Mistake 2: Picking Your Own Recovery Seed

A recovery seed is a series of 12 or 24 words generated by a cryptographic algorithm, which represents a wallet's master private key. Selecting your own seed, rather than using a true random number generator, can have serious consequences:

  • Predictability: User-generated seeds are rarely random enough, making them easier targets for theft.
  • BIP39 Word List: The standard list of 2048 words used for seed generation should not be manually selected from, as doing so undermines the seed's randomness.

To maintain security, it is vital to allow a reputable hardware wallet to generate the recovery seed.

Mistake 3: Trusting Insecure Support Channels

Seeking assistance through online platforms like Telegram can expose users to scammers posing as customer support:

  • Impersonation: Scammers might claim to be support staff and ask for sensitive information, including recovery seeds.
  • Information Leakage: Sharing a recovery seed, even with what seems like a legitimate support agent, can result in immediate asset theft.

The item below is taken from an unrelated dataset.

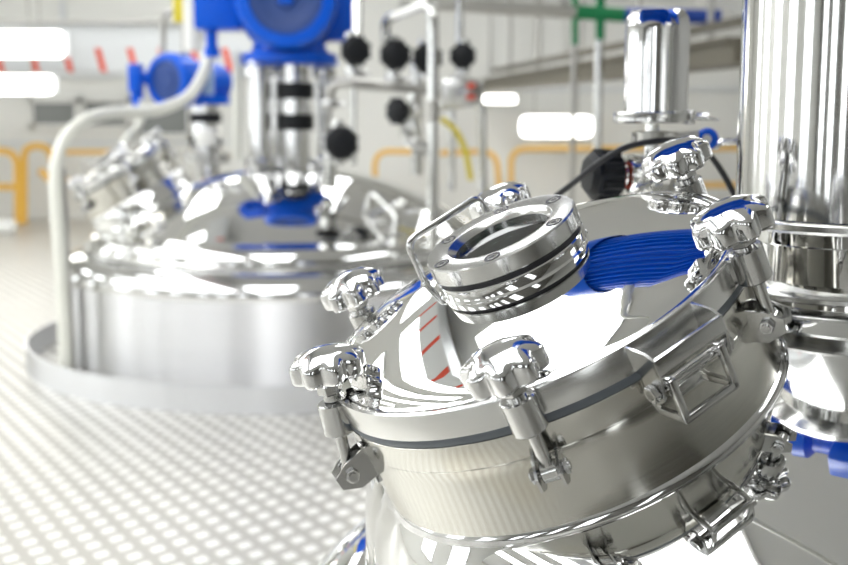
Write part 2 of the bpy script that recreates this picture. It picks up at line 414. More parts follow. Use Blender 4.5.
def make_hinge(t, ang):
    """hinge at the rim; frame: x outwards, y round the rim, z along the axis"""
    F = Matrix.Rotation(ang, 4, 'Z') @ Matrix.Translation((RL, 0, 0))
    h = BM()
    poly = [(-0.006, 0.033), (0.024, 0.030), (0.036, 0.024), (0.036, 0.006), (0.028, -0.022), (0.012, -0.030), (0.004, -0.022), (0.004, 0.004), (-0.006, 0.006)]
    for y in (-0.044, 0.041): add_prism(h, poly, y, y+0.003, F)
    add_box(h, (0.0330, 0, 0.015), (0.008, 0.088, 0.020), 0.003, F)
    o = obj('hinge', h, 'satin', t)
    k = BM()
    for y in (-0.0320, 0.0320):
        add_box(k, (0.0325, y, -0.027), (0.007, 0.008, 0.048), 0.0015, F)
        add_box(k, (0.012, y, -0.047), (0.044, 0.006, 0.008), 0.001, F)
        add_box(k, (0.024, y, -0.006), (0.018, 0.006, 0.010), 0.001, F)
    add_box(k, (0.0325, 0, -0.048), (0.007, 0.070, 0.008), 0.0015, F)
    obj('hinge_link', k, 'satin', o)
    p = BM(); add_cyl(p, F @ Vector((0.020, -0.052, -0.012)), F @ Vector((0.020, 0.052, -0.012)), 0.0055, 20)
    obj('hinge_pin', p, 'chrome', o)
    for yy in (-0.052, 0.0445):
        n = BM(); hexnut(n, F @ Vector((0.020, yy, -0.012)), F.to_3x3() @ Vector((0, 1, 0)), 0.0095, 0.0075); obj('hinge_nut', n, 'chrome', o)
    b = BM(); add_box(b, (0.008, -0.004, -0.030), (0.014, 0.034, 0.012), 0.001, F)
    obj('hinge_stop', b, 'rim', o)
def make_neck(t, flare):
    nk = revp('manhole_neck', t, 'neck', [(0.215, -0.0048), (0.2475, -0.0048), (RL-0.0005, -0.006), (RL-0.0005, -0.034), (0.2490, -0.0355), (0.2484, -0.037), (0.2478, -0.050), (0.2464, -NECK_L+0.025), (0.2464, -NECK_L)], 160)
    revp('weld_bead', nk, 'chrome', [(0.2450, -NECK_L+0.007), (0.2480, -NECK_L+0.004), (0.2512, -NECK_L), (0.2516, -NECK_L-0.003), (0.2490, -NECK_L-0.007), (0.2440, -NECK_L-0.008)], 160)
    if flare: revp('flared_collar', nk, 'mirror', flare, 160, sharp=60)
    return nk
def motor(t, yaw, s=1.0, box_side=1, back=0.26, ext=0.0):
    """blue geared motor lying on top of an agitator stand; t's origin is the stand's top, motor axis along local -y after yaw"""
    R = Matrix.Rotation(yaw, 4, 'Z') @ Matrix.Scale(s, 4)
    f = BM(); add_revolve(f, [(0, 0), (0.24, 0), (0.25, 0.01), (0.25, 0.035), (0.20, 0.05), (0.17, 0.14), (0, 0.14)], 48, R)
    m = obj('geared_motor', f, 'blue', t)
    ax = R @ axis_mat((0, back, 0.30), (0, -1, 0)); axe = ax @ Matrix.Translation((0, 0, ext))
    g = BM(); add_revolve(g, [(0, -0.06), (0.20, -0.06), (0.235, -0.02), (0.235, 0.10), (0.275, 0.12), (0.275, 0.17), (0.22, 0.19), (0, 0.19)], 56, ax)
    obj('gearbox', g, 'blue', m)
    b = BM(); nf = 40
    ring = []
    for i in range(nf*4):
        a = 2*PI*i/(nf*4); r = 0.232 if (i % 4) < 2 else 0.210
        ring.append((r*math.cos(a), r*math.sin(a)))
    lo = [b.verts.new((x, y, 0.19)) for x, y in ring]; hi = [b.verts.new((x, y, 0.46+ext)) for x, y in ring]
    for i in range(len(lo)): j = (i+1) % len(lo); b.faces.new((lo[i], lo[j], hi[j], hi[i]))
    b.faces.new(lo[::-1]); b.faces.new(hi)
    bmesh.ops.transform(b, matrix=ax, verts=b.verts[:])
    obj('ribbed_housing', b, 'blue', m)
    c = BM(); add_revolve(c, [(0.25, 0.44), (0.255, 0.45), (0.255, 0.56), (0.235, 0.595), (0.185, 0.60), (0.18, 0.585)], 56, axe)
    obj('fan_cover', c, 'blue', m)
    c = BM(); add_revolve(c, [(0.185, 0.583), (0.13, 0.586), (0.12, 0.580), (0.06, 0.583), (0.05, 0.592), (0, 0.594)], 48, axe)
    obj('fan_grille', c, 'blue_dark', m)
    c = BM(); add_box(c, (0, 0, 0.597), (0.07, 0.07, 0.012), 0.004, axe)
    obj('grille_badge', c, 'blue', m)
    bx = box_side
    tb = BM(); add_box(tb, (-0.36*bx, 0.02, 0.33), (0.24, 0.24, 0.34), 0.015, R); obj('terminal_box', tb, 'blue', m)
    gl = BM(); add_cyl(gl, R @ Vector((-0.40*bx, -0.02, 0.16)), R @ Vector((-0.40*bx, -0.02, 0.03)), 0.032*s, 20, 0.028*s)
    add_cyl(gl, R @ Vector((-0.40*bx, -0.02, 0.07)), R @ Vector((-0.40*bx, -0.02, 0.02)), 0.042*s, 8); obj('cable_gland', gl, 'blue', m)
    sb = BM(); add_box(sb, (0.26*bx, 0.10, 0.26), (0.14, 0.20, 0.30), 0.012, R); obj('brake_box', sb, 'blue', m)
    return m
def octa_valve(name, label, p, face, s=1.0, group=None, stub=(0, 0, -1), stub2=None):
    """hand valve: black octagonal wheel facing 'face', steel bonnet and body with pipe stubs"""
    t = thing(name, label, 'valve', p, group)
    A = axis_mat((0, 0, 0), face)
    def S(pr): return [(r*s, z*s) for r, z in pr]
    b = BM(); add_revolve(b, S([(0, 0.068), (0.060, 0.066), (0.078, 0.058), (0.088, 0.045), (0.090, 0.005), (0.082, -0.006), (0.03, -0.010), (0, -0.010)]), 8, A)
    for i in range(8):
        a = 2*PI*(i+.5)/8; add_cyl(b, A @ Vector((0.082*s*math.cos(a), 0.082*s*math.sin(a), 0.0)), A @ Vector((0.082*s*math.cos(a), 0.082*s*math.sin(a), 0.05*s)), 0.014*s, 10)
    obj('hand_wheel', b, 'black', t)
    revp('bonnet', t, 'pipe', S([(0, -0.005), (0.035, -0.005), (0.035, -0.04), (0.055, -0.045), (0.055, -0.075), (0.045, -0.08), (0.045, -0.10), (0, -0.10)]), 24, A)
    bd = BM(); c = A @ Vector((0, 0, -0.12*s))
    add_revolve(bd, S([(0, 0.05), (0.035, 0.04), (0.05, 0.0), (0.035, -0.04), (0, -0.05)]), 20, Matrix.Translation(c))
    for d in ([stub] + ([stub2] if stub2 else [])):
        d = Vector(d); add_cyl(bd, c, c+d*0.12*s, 0.026*s, 16); add_cyl(bd, c+d*0.085*s, c+d*0.11*s, 0.042*s, 20)
    obj('valve_body', bd, 'pipe', t)
    return t

# ------------------------------------------------------------------ front tank
SC = Vector((0.131, 1.344, CAMZ-0.232))                 # centre of the seam under the lid
nz = Vector((-0.4028, -0.1822, 0.8970)).normalized()
nx = Vector((0.90606, 0.05940, 0.41895)); nx = (nx-nz*nx.dot(nz)).normalized(); ny = nz.cross(nx)
MH = Matrix.Translation(SC) @ Matrix((nx, ny, nz)).transposed().to_4x4()
RC = 1.0
apex = SC - nz*(NECK_L-0.028)
cen = apex - nz*RC                                      # centre of the dome's crown sphere, on the tank's vertical axis
AX, AY, ZTOP = cen.x, cen.y, cen.z+RC
def dome_z(r): return cen.z+math.sqrt(RC*RC-r*r)
t = thing('mixing_tank', 'large polished steel tank in front carrying the tilted manhole neck', 'tank', (AX, AY, 0))
RD = 0.60; kr = 0.13
prof = [(0.12, dome_z(0.12))]+[(r, dome_z(r)) for r in [0.12+0.02*i for i in range(1, 25)]]
a0 = math.asin(RD/RC); kc = (RD-kr*math.sin(a0), dome_z(RD)-kr*math.cos(a0))
prof = [q for q in prof if q[0] < RD-0.005]
for i in range(0, 17):
    a = a0+(PI/2-a0)*i/16; prof.append((kc[0]+kr*math.sin(a), kc[1]+kr*math.cos(a)))
RK, ZK = prof[-1]
prof += [(RK, ZK-0.10)]
revp('dome', t, 'mirror', prof, 160, sharp=60)
zj = ZK-0.10
revp('jacket', t, 'mirror', [(RK-0.01, zj+0.01), (RK+0.02, zj+0.005), (RK+0.06, zj-0.01), (RK+0.09, zj-0.04), (RK+0.10, zj-0.09), (RK+0.10, 0.0)], 128, sharp=60)
nk = make_neck(t, [(0.2460, -NECK_L-0.004), (0.2520, -NECK_L-0.010), (0.2660, -NECK_L-0.024), (0.284, -NECK_L-0.046), (0.302, -NECK_L-0.080), (0.318, -NECK_L-0.13), (0.328, -NECK_L-0.20)])
nk.matrix_local = t.matrix_world.inverted() @ MH
FRONT = t
lid = make_lid('mirror polished round lid on the front tank with a round sight glass', MH)
make_hinge(lid, math.radians(290.5))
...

Genuine customer support for Bitcoin-related products will never request a user's recovery seed. Users must exercise caution and avoid sharing sensitive information on any online platform.


In conclusion, the proper storage of Bitcoin is non-trivial and fraught with potential security issues. Paper wallets are outdated and risky due to multiple vulnerabilities. Choosing your own recovery seed bypasses the essential randomness required for security. Trusting unofficial support channels can lead to scams and theft. Instead, hardware wallets and adherence to best security practices are the recommended means of safeguarding one's Bitcoin. Users are encouraged to educate themselves on secure storage methods and remain vigilant against common pitfalls in the cryptocurrency space.